Create a GitLab tag example |Video upload date:  · Duration: PT3M54S  · Language: EN

Quick guide to creating a GitLab tag using the web interface and git CLI for releases and CI deployment

Tags are the tiny flags that tell your future self and your CI pipeline that this commit is important enough to ship or debug for eternity. This guide covers creating tags in the GitLab web UI and on the command line, annotated tags for audit friendly metadata, signed tags for provenance, and how tags wake up your CI pipelines and release pages.

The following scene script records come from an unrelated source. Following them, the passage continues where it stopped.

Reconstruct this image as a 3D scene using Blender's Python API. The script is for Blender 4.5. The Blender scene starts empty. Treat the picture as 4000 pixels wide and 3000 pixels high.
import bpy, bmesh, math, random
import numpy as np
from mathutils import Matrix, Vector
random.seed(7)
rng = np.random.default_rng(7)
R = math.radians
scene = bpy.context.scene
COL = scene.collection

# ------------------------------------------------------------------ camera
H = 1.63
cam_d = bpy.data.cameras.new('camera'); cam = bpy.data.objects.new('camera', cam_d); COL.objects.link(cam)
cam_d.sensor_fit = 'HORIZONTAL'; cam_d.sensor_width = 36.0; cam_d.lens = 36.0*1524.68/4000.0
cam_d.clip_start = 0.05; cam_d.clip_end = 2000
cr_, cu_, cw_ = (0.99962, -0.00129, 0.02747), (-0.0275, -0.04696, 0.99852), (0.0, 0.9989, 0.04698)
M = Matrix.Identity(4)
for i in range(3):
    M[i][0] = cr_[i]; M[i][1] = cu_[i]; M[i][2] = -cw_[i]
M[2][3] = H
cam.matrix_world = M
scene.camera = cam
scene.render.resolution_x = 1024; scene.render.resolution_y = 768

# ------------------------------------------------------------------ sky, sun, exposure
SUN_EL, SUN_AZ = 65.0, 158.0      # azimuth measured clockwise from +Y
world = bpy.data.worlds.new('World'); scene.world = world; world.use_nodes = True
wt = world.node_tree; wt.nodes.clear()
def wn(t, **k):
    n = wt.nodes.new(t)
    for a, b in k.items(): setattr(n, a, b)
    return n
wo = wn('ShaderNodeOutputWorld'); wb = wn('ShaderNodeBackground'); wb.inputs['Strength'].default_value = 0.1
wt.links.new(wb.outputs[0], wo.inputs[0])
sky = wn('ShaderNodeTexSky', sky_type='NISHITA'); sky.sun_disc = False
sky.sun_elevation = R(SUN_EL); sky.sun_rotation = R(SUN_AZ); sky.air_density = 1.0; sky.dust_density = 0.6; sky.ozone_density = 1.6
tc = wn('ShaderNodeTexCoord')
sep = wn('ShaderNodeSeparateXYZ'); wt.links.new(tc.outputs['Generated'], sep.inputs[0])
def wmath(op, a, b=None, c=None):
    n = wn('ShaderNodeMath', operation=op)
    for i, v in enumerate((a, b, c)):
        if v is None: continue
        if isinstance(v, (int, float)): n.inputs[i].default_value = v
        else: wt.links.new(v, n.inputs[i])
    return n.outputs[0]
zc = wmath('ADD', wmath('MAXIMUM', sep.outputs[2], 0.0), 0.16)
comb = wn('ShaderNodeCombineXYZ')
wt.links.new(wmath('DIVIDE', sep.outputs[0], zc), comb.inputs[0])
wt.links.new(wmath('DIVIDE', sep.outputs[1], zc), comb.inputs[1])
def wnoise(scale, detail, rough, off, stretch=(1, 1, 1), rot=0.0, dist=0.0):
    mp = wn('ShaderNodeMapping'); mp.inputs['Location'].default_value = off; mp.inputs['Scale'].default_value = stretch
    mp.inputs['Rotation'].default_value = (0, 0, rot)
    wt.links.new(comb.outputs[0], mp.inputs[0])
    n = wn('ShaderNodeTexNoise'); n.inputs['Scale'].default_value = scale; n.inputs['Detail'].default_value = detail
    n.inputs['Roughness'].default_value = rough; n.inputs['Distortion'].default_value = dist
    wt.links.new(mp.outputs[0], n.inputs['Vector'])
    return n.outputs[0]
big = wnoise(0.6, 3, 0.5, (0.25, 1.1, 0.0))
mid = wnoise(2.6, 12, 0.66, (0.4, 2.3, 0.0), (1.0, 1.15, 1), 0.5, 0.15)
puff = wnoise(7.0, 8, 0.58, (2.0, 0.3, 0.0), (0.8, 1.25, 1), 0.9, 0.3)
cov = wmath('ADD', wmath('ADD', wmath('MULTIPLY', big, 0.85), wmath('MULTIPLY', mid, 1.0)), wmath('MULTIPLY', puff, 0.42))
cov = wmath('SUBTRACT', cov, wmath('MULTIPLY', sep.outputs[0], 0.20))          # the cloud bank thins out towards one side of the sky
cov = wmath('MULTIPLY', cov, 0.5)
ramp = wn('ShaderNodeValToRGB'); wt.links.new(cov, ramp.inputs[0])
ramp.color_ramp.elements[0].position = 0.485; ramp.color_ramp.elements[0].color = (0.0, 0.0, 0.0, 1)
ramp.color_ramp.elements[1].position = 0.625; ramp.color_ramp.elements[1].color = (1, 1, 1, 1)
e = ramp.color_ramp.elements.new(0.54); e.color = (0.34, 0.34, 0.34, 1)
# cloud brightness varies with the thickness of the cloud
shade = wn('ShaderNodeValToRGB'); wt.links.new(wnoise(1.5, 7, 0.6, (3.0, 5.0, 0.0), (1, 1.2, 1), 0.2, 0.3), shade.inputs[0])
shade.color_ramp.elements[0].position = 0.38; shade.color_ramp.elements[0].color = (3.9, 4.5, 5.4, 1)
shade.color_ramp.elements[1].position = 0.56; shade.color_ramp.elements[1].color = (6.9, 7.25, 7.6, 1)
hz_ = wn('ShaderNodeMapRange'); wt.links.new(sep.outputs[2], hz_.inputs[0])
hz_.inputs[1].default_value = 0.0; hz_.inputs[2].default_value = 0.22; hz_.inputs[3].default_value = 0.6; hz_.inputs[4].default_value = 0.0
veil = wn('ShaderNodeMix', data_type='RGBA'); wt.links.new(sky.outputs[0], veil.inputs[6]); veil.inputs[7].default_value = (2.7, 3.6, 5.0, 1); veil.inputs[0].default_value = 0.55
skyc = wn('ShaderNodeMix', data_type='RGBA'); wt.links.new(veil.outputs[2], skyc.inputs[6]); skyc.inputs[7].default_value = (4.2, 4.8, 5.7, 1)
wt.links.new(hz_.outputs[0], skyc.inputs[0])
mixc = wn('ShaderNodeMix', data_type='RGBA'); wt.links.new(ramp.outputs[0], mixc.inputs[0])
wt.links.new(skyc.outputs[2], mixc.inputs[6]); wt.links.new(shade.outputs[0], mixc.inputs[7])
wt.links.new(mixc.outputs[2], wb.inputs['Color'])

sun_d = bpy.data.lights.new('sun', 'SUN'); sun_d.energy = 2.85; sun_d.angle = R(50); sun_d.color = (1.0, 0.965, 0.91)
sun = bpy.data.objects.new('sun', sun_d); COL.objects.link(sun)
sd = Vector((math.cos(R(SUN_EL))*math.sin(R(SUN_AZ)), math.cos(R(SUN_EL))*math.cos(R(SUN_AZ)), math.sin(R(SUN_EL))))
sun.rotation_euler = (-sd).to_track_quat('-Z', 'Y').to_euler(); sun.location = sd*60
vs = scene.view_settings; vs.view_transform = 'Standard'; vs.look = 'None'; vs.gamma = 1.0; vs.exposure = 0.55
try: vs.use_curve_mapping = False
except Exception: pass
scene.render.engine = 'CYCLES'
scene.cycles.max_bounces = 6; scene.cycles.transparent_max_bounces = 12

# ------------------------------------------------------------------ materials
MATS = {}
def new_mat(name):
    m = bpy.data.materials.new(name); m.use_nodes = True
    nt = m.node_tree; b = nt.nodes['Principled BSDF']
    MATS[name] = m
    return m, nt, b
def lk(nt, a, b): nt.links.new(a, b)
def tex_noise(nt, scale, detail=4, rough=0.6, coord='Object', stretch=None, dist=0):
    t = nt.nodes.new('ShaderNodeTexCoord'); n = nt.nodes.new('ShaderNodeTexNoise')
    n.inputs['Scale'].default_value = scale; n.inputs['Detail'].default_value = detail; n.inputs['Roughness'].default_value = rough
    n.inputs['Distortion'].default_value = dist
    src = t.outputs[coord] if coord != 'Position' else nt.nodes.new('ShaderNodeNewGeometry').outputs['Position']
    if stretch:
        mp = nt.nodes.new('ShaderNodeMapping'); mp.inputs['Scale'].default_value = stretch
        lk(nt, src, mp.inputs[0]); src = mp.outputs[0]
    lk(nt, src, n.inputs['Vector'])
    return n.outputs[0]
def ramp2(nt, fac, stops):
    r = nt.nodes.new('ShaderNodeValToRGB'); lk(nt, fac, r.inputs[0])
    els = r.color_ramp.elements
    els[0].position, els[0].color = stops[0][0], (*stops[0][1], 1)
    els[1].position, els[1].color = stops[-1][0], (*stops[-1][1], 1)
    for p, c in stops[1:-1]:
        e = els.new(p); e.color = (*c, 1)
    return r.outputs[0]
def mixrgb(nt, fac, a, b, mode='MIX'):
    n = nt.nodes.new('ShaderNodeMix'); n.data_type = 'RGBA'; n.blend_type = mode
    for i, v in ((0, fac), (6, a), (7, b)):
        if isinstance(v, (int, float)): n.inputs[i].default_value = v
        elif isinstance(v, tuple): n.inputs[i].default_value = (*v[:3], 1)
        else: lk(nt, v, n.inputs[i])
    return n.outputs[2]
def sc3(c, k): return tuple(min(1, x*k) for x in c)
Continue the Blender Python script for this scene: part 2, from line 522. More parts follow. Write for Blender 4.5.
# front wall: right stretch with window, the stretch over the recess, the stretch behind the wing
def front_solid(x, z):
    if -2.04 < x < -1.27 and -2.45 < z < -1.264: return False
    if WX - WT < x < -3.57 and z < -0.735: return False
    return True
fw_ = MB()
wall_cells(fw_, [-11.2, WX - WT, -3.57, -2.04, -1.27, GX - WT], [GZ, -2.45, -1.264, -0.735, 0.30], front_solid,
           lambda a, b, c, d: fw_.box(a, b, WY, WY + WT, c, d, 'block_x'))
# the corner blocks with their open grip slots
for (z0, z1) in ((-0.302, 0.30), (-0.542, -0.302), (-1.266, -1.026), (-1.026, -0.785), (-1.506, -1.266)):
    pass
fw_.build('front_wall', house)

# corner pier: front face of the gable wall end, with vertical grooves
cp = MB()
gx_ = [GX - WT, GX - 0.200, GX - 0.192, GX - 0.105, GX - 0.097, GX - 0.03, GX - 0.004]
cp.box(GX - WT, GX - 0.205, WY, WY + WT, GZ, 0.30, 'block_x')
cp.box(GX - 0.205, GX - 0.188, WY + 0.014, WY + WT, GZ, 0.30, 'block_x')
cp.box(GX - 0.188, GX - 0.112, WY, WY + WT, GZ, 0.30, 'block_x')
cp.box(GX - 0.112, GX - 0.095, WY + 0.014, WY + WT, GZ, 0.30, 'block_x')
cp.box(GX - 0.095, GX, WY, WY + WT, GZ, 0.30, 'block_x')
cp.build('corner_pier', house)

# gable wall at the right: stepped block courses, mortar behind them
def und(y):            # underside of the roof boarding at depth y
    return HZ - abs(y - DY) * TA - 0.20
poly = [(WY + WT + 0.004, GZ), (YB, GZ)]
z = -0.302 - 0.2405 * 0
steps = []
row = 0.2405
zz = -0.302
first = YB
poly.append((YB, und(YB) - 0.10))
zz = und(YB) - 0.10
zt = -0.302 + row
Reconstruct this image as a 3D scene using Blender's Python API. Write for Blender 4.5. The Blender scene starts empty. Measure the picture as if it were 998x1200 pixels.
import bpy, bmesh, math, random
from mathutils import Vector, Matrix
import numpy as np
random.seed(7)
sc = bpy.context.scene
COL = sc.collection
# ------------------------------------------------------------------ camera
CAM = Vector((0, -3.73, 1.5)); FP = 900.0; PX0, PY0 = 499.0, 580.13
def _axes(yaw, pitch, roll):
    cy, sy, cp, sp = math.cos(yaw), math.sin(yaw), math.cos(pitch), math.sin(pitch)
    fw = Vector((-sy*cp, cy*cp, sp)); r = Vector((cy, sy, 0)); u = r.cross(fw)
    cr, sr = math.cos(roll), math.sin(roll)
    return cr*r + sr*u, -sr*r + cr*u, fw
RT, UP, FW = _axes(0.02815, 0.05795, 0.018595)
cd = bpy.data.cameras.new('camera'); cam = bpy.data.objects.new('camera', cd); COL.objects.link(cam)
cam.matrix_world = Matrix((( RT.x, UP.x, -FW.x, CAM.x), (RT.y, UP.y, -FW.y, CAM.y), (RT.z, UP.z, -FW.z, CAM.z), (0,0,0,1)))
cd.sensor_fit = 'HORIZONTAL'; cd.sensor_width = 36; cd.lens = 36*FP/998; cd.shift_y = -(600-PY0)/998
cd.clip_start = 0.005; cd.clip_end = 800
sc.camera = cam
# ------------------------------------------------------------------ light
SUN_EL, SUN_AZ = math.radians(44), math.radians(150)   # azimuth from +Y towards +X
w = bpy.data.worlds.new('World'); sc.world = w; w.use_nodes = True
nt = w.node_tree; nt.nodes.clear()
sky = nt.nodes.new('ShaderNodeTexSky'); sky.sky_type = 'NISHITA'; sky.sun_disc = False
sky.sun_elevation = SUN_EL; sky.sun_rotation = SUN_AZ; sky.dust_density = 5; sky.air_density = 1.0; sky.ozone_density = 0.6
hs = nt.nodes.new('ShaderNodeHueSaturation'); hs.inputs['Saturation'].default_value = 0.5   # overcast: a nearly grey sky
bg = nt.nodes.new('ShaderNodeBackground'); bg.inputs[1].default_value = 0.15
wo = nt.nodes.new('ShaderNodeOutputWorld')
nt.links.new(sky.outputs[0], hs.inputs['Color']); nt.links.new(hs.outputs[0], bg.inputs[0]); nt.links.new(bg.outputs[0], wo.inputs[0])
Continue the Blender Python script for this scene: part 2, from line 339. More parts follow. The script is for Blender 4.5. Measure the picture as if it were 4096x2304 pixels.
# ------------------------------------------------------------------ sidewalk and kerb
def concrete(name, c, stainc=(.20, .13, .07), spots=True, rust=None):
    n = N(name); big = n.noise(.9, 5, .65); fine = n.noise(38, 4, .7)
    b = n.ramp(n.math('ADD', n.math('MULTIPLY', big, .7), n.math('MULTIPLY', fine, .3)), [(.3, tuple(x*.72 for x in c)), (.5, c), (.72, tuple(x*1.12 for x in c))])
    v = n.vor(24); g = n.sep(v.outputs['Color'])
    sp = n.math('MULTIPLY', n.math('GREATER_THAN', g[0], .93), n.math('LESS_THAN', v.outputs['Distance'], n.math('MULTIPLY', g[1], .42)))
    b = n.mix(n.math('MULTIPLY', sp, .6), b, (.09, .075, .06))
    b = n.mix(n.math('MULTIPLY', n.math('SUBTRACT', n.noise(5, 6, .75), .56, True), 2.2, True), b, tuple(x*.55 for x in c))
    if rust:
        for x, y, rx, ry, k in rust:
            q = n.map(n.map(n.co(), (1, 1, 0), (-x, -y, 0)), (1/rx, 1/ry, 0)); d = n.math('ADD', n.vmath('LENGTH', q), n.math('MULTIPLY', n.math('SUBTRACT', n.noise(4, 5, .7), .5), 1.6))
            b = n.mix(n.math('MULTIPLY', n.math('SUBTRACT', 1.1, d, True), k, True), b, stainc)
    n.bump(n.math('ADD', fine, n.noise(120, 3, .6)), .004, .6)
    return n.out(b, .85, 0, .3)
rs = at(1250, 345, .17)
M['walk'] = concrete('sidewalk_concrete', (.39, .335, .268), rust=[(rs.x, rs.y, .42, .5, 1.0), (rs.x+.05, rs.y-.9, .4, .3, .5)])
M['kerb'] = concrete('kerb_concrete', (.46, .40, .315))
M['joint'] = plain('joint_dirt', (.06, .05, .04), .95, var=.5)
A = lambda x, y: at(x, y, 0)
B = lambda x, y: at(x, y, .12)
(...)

Create a tag from the GitLab web interface

If you like nice buttons and mild scrolling then the web UI will be your friend. Open your project, go to Repository then Tags then New tag. Pick a name such as v1.0 pick a target branch or commit and add a human readable message. Click Create tag and enjoy the instant gratification.

Create annotated tags locally and push

If the command line is your spirit animal you get more control and metadata. Annotated tags include author info and a timestamp which actually helps during audits and debugging.

git tag -a v1.0 -m 'Release 1.0'
git push origin v1.0
# or push all new tags
git push origin --tags

Annotated tags are the ones you want by default for releases since they record who made the tag and when. Lightweight tags are okay for quick bookmarks but they do not carry that extra info.

Create signed tags for verification

If you need cryptographic proof that a release came from the right person sign the tag with your GPG key before pushing. That gives reviewers and automated systems a way to verify provenance.

git tag -s v1.0 -m 'Signed release'
git push origin v1.0

Make sure your GPG key is uploaded to GitLab and that your local git is configured to use it. Signed tags will show up in GitLab with a verified marker when everything is set up correctly.

Use tags to trigger CI and publish releases

Tags are the bridge between a code snapshot and your delivery workflow. In GitLab CI you can configure jobs to run only for tags or use rules that match tag refs so that a pipeline runs on a tagged commit. This is how you make builds packages and release notes happen automatically without finger crossing.

After a tag is pushed you can also create a Release in GitLab and attach binaries change notes and links. Releases are a great place to gather artifacts for users and downstream systems.

Quick checklist

  • Create a tag in the web UI for quick edits
  • Create annotated tags locally for useful metadata
  • Sign tags when verification matters
  • Push tags so CI and release features pick them up

Tip

Prefer annotated tags for most releases. They are slightly more thoughtful than a sticky note and much more useful when someone asks what changed and who pushed it.